Lamai Beach curving in a wide bay with clear aquamarine water, clusters of coconut palms and a quieter shoreline than neighbouring Chaweng
← Koh Samui

Lamai Beach

"Lamai is where Chaweng's younger sibling ended up — just different enough from the original to have worked out better."

Lamai sits about six kilometres south of Chaweng along the east coast, and the two beaches are often compared as if choosing between them is the primary decision of any Koh Samui trip. Having stayed at both, the comparison is partly fair and mostly misleading. Lamai has a similar arc of white sand and warm turquoise water. It has beachfront bars, rental shops, restaurants with pictures on the menu. What it does not have is Chaweng’s relentlessness — the way that beach generates noise and traffic and commercial energy as if these were structural requirements. Lamai sits easier in itself. The road behind the beach has space between the buildings. The beach itself has space between the umbrellas. This sounds like a minor thing until you have been on Chaweng for two days.

I came to Lamai on a Tuesday afternoon and found a spot on the sand well away from the clusters of chairs and umbrellas around the beach bars, in a stretch where the palm trunks lean far out over the water at low tide and you can lie in their shade and watch the small waves come in with the Gulf’s characteristic lack of hurry. The water was warm enough that getting in required no negotiation with yourself, just walking forward. I swam out to where the depth changed from pale green to blue and floated for twenty minutes looking back at the coconut palms against the clouds and thought: this is the version of Thailand that people come here imagining and often don’t find.

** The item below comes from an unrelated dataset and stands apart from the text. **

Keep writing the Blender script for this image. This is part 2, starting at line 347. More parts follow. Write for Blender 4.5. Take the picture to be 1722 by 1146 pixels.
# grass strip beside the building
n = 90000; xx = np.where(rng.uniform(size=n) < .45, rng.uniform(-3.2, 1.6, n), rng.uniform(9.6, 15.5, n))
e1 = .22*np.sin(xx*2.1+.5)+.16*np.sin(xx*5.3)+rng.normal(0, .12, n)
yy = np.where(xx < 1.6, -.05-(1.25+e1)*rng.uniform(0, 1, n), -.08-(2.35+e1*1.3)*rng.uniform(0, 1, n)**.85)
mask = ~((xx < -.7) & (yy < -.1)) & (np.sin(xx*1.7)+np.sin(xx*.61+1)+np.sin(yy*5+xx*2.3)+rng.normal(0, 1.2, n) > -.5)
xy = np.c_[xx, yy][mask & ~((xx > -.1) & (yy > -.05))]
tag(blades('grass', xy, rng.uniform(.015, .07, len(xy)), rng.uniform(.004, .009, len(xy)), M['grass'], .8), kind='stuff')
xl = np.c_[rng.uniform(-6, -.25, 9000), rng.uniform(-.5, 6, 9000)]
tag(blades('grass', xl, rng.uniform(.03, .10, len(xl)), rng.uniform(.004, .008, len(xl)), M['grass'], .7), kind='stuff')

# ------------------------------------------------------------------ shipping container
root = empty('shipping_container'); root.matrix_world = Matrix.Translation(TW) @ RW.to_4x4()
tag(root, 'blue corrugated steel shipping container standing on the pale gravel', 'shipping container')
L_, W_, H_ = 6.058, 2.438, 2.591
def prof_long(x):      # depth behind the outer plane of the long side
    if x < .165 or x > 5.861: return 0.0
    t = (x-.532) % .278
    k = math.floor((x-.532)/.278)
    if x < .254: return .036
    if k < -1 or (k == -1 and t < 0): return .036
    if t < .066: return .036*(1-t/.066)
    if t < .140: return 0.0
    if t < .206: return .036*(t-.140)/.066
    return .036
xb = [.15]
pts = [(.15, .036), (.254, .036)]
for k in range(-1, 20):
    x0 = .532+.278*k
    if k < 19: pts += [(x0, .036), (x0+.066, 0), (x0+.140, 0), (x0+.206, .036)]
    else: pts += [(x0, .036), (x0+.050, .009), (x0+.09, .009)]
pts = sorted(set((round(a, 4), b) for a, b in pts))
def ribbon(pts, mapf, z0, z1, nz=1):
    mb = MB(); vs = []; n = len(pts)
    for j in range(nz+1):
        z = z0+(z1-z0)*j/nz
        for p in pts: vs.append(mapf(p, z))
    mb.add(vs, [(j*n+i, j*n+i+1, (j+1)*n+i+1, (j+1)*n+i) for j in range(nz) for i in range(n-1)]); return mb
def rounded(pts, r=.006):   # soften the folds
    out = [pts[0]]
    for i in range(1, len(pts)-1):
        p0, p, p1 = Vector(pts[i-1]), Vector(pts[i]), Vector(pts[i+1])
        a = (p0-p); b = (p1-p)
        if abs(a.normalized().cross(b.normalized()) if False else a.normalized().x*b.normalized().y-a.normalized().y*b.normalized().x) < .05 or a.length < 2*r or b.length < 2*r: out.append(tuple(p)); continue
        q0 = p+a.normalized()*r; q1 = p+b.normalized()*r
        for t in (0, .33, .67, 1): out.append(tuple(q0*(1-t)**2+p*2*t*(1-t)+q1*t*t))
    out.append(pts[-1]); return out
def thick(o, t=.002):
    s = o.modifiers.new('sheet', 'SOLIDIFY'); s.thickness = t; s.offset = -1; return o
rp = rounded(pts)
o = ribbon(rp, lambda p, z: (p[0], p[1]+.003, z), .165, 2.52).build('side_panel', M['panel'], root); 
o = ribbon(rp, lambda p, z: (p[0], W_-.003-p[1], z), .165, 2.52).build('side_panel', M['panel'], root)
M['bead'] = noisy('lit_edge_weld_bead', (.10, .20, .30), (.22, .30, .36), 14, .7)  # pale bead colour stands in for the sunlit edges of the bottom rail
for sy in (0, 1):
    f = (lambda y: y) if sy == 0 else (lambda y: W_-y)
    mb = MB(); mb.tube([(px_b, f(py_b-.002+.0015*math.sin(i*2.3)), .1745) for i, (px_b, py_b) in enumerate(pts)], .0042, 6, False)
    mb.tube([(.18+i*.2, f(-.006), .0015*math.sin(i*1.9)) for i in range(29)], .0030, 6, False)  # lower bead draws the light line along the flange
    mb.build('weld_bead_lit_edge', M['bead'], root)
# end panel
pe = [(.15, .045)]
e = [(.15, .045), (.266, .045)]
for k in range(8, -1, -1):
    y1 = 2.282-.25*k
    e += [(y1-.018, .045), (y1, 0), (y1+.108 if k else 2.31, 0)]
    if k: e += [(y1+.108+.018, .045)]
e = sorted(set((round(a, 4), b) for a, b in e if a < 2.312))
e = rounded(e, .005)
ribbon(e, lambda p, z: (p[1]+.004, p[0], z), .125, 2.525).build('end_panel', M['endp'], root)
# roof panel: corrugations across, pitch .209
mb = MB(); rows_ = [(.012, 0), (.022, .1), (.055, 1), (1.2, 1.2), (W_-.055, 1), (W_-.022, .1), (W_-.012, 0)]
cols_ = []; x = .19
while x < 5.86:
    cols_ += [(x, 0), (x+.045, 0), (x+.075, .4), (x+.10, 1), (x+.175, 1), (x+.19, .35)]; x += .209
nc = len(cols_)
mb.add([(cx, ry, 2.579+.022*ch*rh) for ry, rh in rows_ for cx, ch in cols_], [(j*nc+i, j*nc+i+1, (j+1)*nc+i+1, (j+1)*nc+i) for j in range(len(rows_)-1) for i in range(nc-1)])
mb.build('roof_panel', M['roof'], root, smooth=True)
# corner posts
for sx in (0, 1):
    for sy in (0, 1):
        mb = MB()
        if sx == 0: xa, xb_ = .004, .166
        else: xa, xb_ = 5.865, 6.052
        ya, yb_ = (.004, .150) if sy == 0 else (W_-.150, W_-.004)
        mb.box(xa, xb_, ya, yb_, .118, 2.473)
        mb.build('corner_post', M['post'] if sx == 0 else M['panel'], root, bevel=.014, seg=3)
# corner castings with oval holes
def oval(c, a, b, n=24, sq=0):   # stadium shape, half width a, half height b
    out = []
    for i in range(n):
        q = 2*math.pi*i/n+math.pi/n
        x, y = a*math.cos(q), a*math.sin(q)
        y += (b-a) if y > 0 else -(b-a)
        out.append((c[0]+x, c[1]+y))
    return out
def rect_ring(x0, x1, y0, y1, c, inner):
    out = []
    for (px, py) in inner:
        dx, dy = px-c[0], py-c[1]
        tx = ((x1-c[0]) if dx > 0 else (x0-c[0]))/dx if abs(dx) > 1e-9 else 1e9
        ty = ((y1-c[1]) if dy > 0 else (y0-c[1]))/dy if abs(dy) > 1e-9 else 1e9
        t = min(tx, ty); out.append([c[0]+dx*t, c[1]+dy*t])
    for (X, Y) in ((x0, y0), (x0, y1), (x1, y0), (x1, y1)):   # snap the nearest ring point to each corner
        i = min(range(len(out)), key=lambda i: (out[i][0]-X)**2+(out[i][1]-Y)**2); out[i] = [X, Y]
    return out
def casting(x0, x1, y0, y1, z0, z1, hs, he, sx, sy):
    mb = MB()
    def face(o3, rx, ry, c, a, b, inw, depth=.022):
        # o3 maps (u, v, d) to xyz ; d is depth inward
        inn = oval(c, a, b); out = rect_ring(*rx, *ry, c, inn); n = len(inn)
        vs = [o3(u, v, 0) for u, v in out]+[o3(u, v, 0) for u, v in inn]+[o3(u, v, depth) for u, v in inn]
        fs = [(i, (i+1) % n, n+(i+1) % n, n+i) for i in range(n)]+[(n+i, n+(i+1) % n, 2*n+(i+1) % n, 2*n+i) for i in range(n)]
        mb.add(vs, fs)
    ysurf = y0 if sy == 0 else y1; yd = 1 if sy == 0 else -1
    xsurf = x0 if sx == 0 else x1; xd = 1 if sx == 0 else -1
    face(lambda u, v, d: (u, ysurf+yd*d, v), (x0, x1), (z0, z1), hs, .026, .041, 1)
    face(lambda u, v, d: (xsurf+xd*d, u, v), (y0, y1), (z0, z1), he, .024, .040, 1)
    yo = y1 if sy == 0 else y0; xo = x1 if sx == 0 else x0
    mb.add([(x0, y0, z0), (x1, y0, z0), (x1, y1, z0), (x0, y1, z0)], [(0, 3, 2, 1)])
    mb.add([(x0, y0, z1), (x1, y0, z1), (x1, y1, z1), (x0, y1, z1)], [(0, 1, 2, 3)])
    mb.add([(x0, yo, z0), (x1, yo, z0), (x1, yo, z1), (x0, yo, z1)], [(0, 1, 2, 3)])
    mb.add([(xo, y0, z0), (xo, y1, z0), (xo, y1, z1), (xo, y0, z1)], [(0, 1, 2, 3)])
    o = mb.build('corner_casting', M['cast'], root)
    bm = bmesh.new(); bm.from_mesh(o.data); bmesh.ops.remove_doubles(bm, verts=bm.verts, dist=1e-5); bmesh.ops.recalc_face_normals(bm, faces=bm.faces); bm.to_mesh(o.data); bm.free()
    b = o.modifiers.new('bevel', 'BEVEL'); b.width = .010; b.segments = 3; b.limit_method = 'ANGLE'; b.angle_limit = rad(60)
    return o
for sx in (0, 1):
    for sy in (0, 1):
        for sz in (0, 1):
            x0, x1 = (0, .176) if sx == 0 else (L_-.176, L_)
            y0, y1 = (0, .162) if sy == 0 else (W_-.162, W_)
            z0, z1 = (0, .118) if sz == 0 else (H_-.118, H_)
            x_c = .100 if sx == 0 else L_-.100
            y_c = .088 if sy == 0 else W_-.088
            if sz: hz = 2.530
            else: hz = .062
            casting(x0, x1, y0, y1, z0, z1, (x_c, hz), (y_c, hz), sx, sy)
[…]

Clear warm water at Lamai Beach with leaning coconut palms casting shade over a quiet stretch of shoreline and a single person swimming in the middle distance

The town behind Lamai Beach — just called Lamai, unsurprisingly — runs along a main street with a concentration of restaurants and shops that is properly functional rather than exclusively tourist-oriented. There is a fresh market most mornings toward the north end where the actual local cooking happens: a woman making fresh roti with condensed milk that costs the equivalent of loose change, a man with a large clay pot of slow-cooked pork leg that has been going since four that morning, som tam stations where the mortar work starts before seven. I ate breakfast at Lamai market on four consecutive mornings and varied my route slightly each time to sample different vendors, which is not a strategy I usually employ but seemed the correct response to the density of options.

In the evenings the beach changes character. The large rocks at the south end of Lamai — where Hin Ta and Hin Yai sit — become a gathering point at sunset, and the beach bars fill at a pace that does not tip into the desperate energy of Chaweng’s nightlife. People eat on the sand at tables close enough to the water that the tide occasionally touches the chair legs. The seafood restaurants along the beach road operate with the logic that the best way to advertise is to put the fish on display in the open air and let the smell do the work, which it does.

Seafood restaurant at Lamai Beach at dusk with fresh catch displayed on ice at the entrance and fairy lights strung along the palm-thatched roof

There is a small temple at the north end of the beach — Wat Lamai — that is completely overlooked by most visitors and is therefore exactly the kind of place that deserves not to be. The grounds are shaded by large trees and the monks here seem to have a less interrupted relationship with their practice than those at the more famous sites. I wandered in one morning when they were finishing alms collection and a monk offered me water from a large ceramic jar, which I accepted and which was the single coldest and best water I had in three weeks on the island.

When to go: December through April is the standard recommendation for the east coast, when the Gulf side is in dry season. Lamai holds up better than Chaweng in the shoulder months of May and November because it has never been as dependent on peak-season tourism for its character. Avoid October if you can — the northeast monsoon arrives in force and the beach becomes unswinable.